Diario dal Niger
di Catia dos Santos (26 anni)
agosto 2008
Niamey, Niger, la mia prima esperienza di cooperazione, la prima volta nel Continente, nella terra ferma almeno. Un viaggio tanto agognato, un ritorno alla terra madre follemente animato dalla speranza di sentirmi a casa, vedere, conoscere e decidere. Il primo impatto è quello dei colori familiari: la terra rossa del Sahel, sabbiosa o argillosa, sormontata da qualche arbusto che ripara dal caldo bianco del sole. E’ la stagione delle piogge che portano con sé una ventata d’aria fresca, un sollievo per le elevate temperature ma che allo stesso tempo rendono le strade non asfaltate impraticabili.

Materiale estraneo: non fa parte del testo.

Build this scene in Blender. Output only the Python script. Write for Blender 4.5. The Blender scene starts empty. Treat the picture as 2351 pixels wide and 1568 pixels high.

La prima cosa che si nota delle persone è la prontezza che hanno nell’offrire diversi servizi: dal trasporto delle valigie, all’apertura dello sportello, dalla vendita di carte telefoniche alla diretta richiesta, gentile ma insistente, di qualche spiccio da inviare al villaggio che in questo periodo dell’anno è bloccato dall’attesa del raccolto. Mi è familiare la timidezza con cui inizialmente ti accolgono i Nigerini, ma altrettanto familiare la disponibilità che dimostrano poco dopo nel cercare di metterti a tuo agio. Non è caldo solo il clima, ma lo sono anche i contatti umani. Le persone sono vicine senza toccarsi fisicamente, soprattutto uomini e donne non imparentati come prevede il codice di comportamento islamico, e condividono quello che hanno, che sia un frutto o un bicchierino di the. La cerimonia del the si apre al mattino con una piccola teiera e 4 bicchierini di vetro che vengono passati da persona a persona e trasportano nel corso della giornata un infuso di intensità sempre decrescente. I richiami del Marabou echeggiano durante tutta la giornata intonando versi del Corano anche al di fuori delle 5 preghiere canoniche e sono lanciati dagli altoparlanti installati all’esterno di ogni moschea e dalle radio sempre accese.
Le strade sono piene dei colori sgargianti degli abiti tradizionali Hausa, Zerma, Peul e dei colori pastello dei Tuareg (crema, celeste, rosa; il blu tipico è meno diffuso), interrotti da qualche jeans e maglietta aderenti. La vita è animata fin dalle prime ore del mattino: ovunque bambini che giocano, donne che preparano la colazione da vendere ai viandanti, uomini e donne in sella a biciclette e motociclette spesso rumorose, fuoristrada di qualche nigerino possidente e del personale straniero, taxi che sostituiscono i bus. L’uso del clacson è obbligatorio per chi vuole evitare di colpire pedoni che attraversano improvvisamente o motociclette che di sovente tagliano la strada, ma a volte è un segnale della precedenza: chi suona per primo passa.
Ai bordi della strada venditori di ortaggi e frutta , piccoli alimentari, Nescafé bar, negozi di telefonia, parrucchieri, filiali delle banche e giganteschi cartelloni della cooperazione internazionale primeggiano. Ai semafori ragazzi o bambini propongono le schede telefoniche, i fazzoletti o accompagnano un anziano non vedente. Quasi ogni crocevia è segnato da una caserma militare il cui numero identificativo è usato anche per designare i diversi quartieri.
E’ un posto calmo ma animato, silenzioso ma vociferante, ricco di visi sorridenti e manine pronte a muoversi in un ciao timido espresso principalmente in Zerma, Hausa e Francese.
No, non sono a casa mia, ma in quella dei vicini e sono contenta perchè avrò modo di conoscerli nell’arco di questi quattro mesi e rimuovere nel bene e nel male pregiudizi romantici o luoghi comuni fastidiosi che necessariamente accompagnano chi non vive la realtà dei Paesi africani ma l’immagine che di essi ne trasmettono membri della Diaspora, studiosi e mass media.